• _The problem_
Repeat the data verbatim.

• _Raw data_

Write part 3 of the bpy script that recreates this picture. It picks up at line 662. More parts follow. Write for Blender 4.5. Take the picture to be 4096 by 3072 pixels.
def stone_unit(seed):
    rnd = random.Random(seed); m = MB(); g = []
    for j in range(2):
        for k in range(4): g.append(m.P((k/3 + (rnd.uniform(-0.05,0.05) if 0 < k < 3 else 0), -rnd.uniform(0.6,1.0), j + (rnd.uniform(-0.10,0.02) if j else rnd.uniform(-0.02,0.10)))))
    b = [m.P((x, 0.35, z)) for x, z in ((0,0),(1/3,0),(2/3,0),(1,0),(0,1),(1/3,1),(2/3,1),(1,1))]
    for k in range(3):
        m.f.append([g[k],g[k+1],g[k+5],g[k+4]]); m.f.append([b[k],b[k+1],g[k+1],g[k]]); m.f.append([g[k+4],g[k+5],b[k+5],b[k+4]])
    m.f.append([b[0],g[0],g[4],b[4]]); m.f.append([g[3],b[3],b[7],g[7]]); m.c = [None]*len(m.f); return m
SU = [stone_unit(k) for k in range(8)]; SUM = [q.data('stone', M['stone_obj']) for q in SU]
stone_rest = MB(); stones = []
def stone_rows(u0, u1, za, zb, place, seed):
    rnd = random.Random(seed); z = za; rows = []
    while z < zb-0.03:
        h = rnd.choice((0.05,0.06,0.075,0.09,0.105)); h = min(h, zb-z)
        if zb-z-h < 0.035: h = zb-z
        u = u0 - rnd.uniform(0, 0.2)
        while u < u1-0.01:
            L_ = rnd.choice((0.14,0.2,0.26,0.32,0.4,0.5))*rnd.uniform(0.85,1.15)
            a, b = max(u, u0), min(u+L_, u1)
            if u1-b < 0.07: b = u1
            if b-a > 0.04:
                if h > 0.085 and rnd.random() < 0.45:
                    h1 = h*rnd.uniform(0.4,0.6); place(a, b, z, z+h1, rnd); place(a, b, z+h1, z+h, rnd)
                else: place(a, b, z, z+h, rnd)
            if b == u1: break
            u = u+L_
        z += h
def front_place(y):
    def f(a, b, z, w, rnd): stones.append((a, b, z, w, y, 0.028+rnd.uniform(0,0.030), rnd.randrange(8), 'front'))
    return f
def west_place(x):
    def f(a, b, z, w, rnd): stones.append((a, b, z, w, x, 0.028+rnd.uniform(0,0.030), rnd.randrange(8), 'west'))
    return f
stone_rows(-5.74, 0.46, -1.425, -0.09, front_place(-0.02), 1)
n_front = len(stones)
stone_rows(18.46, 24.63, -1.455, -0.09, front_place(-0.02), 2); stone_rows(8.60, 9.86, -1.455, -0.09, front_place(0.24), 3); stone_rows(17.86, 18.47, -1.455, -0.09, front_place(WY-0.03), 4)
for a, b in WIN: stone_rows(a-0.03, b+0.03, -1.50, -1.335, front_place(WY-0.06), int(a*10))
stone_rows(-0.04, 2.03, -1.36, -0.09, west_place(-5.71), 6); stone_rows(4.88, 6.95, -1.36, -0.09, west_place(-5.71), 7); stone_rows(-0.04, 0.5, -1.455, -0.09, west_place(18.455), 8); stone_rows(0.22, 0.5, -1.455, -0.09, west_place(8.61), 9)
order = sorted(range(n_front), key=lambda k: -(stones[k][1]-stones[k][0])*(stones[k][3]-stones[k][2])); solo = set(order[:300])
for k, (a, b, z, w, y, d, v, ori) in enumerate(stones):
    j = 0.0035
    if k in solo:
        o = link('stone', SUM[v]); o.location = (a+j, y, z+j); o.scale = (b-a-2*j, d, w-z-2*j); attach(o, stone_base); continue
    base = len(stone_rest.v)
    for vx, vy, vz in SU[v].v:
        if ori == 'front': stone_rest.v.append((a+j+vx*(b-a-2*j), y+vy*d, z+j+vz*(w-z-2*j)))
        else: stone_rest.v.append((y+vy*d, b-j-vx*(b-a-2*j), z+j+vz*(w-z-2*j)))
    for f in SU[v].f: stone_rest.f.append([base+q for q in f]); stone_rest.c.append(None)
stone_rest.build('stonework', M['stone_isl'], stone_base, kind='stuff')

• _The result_
Write part 3 of the bpy script that recreates this picture. It picks up at line 662. More parts follow. Write for Blender 4.5. Take the picture to be 4096 by 3072 pixels.
def stone_unit(seed):
    rnd = random.Random(seed); m = MB(); g = []
    for j in range(2):
        for k in range(4): g.append(m.P((k/3 + (rnd.uniform(-0.05,0.05) if 0 < k < 3 else 0), -rnd.uniform(0.6,1.0), j + (rnd.uniform(-0.10,0.02) if j else rnd.uniform(-0.02,0.10)))))
    b = [m.P((x, 0.35, z)) for x, z in ((0,0),(1/3,0),(2/3,0),(1,0),(0,1),(1/3,1),(2/3,1),(1,1))]
    for k in range(3):
        m.f.append([g[k],g[k+1],g[k+5],g[k+4]]); m.f.append([b[k],b[k+1],g[k+1],g[k]]); m.f.append([g[k+4],g[k+5],b[k+5],b[k+4]])
    m.f.append([b[0],g[0],g[4],b[4]]); m.f.append([g[3],b[3],b[7],g[7]]); m.c = [None]*len(m.f); return m
SU = [stone_unit(k) for k in range(8)]; SUM = [q.data('stone', M['stone_obj']) for q in SU]
stone_rest = MB(); stones = []
def stone_rows(u0, u1, za, zb, place, seed):
    rnd = random.Random(seed); z = za; rows = []
    while z < zb-0.03:
        h = rnd.choice((0.05,0.06,0.075,0.09,0.105)); h = min(h, zb-z)
        if zb-z-h < 0.035: h = zb-z
        u = u0 - rnd.uniform(0, 0.2)
        while u < u1-0.01:
            L_ = rnd.choice((0.14,0.2,0.26,0.32,0.4,0.5))*rnd.uniform(0.85,1.15)
            a, b = max(u, u0), min(u+L_, u1)
            if u1-b < 0.07: b = u1
            if b-a > 0.04:
                if h > 0.085 and rnd.random() < 0.45:
                    h1 = h*rnd.uniform(0.4,0.6); place(a, b, z, z+h1, rnd); place(a, b, z+h1, z+h, rnd)
                else: place(a, b, z, z+h, rnd)
            if b == u1: break
            u = u+L_
        z += h
def front_place(y):
    def f(a, b, z, w, rnd): stones.append((a, b, z, w, y, 0.028+rnd.uniform(0,0.030), rnd.randrange(8), 'front'))
    return f
def west_place(x):
    def f(a, b, z, w, rnd): stones.append((a, b, z, w, x, 0.028+rnd.uniform(0,0.030), rnd.randrange(8), 'west'))
    return f
stone_rows(-5.74, 0.46, -1.425, -0.09, front_place(-0.02), 1)
n_front = len(stones)
stone_rows(18.46, 24.63, -1.455, -0.09, front_place(-0.02), 2); stone_rows(8.60, 9.86, -1.455, -0.09, front_place(0.24), 3); stone_rows(17.86, 18.47, -1.455, -0.09, front_place(WY-0.03), 4)
for a, b in WIN: stone_rows(a-0.03, b+0.03, -1.50, -1.335, front_place(WY-0.06), int(a*10))
stone_rows(-0.04, 2.03, -1.36, -0.09, west_place(-5.71), 6); stone_rows(4.88, 6.95, -1.36, -0.09, west_place(-5.71), 7); stone_rows(-0.04, 0.5, -1.455, -0.09, west_place(18.455), 8); stone_rows(0.22, 0.5, -1.455, -0.09, west_place(8.61), 9)
order = sorted(range(n_front), key=lambda k: -(stones[k][1]-stones[k][0])*(stones[k][3]-stones[k][2])); solo = set(order[:300])
for k, (a, b, z, w, y, d, v, ori) in enumerate(stones):
    j = 0.0035
    if k in solo:
        o = link('stone', SUM[v]); o.location = (a+j, y, z+j); o.scale = (b-a-2*j, d, w-z-2*j); attach(o, stone_base); continue
    base = len(stone_rest.v)
    for vx, vy, vz in SU[v].v:
        if ori == 'front': stone_rest.v.append((a+j+vx*(b-a-2*j), y+vy*d, z+j+vz*(w-z-2*j)))
        else: stone_rest.v.append((y+vy*d, b-j-vx*(b-a-2*j), z+j+vz*(w-z-2*j)))
    for f in SU[v].f: stone_rest.f.append([base+q for q in f]); stone_rest.c.append(None)
stone_rest.build('stonework', M['stone_isl'], stone_base, kind='stuff')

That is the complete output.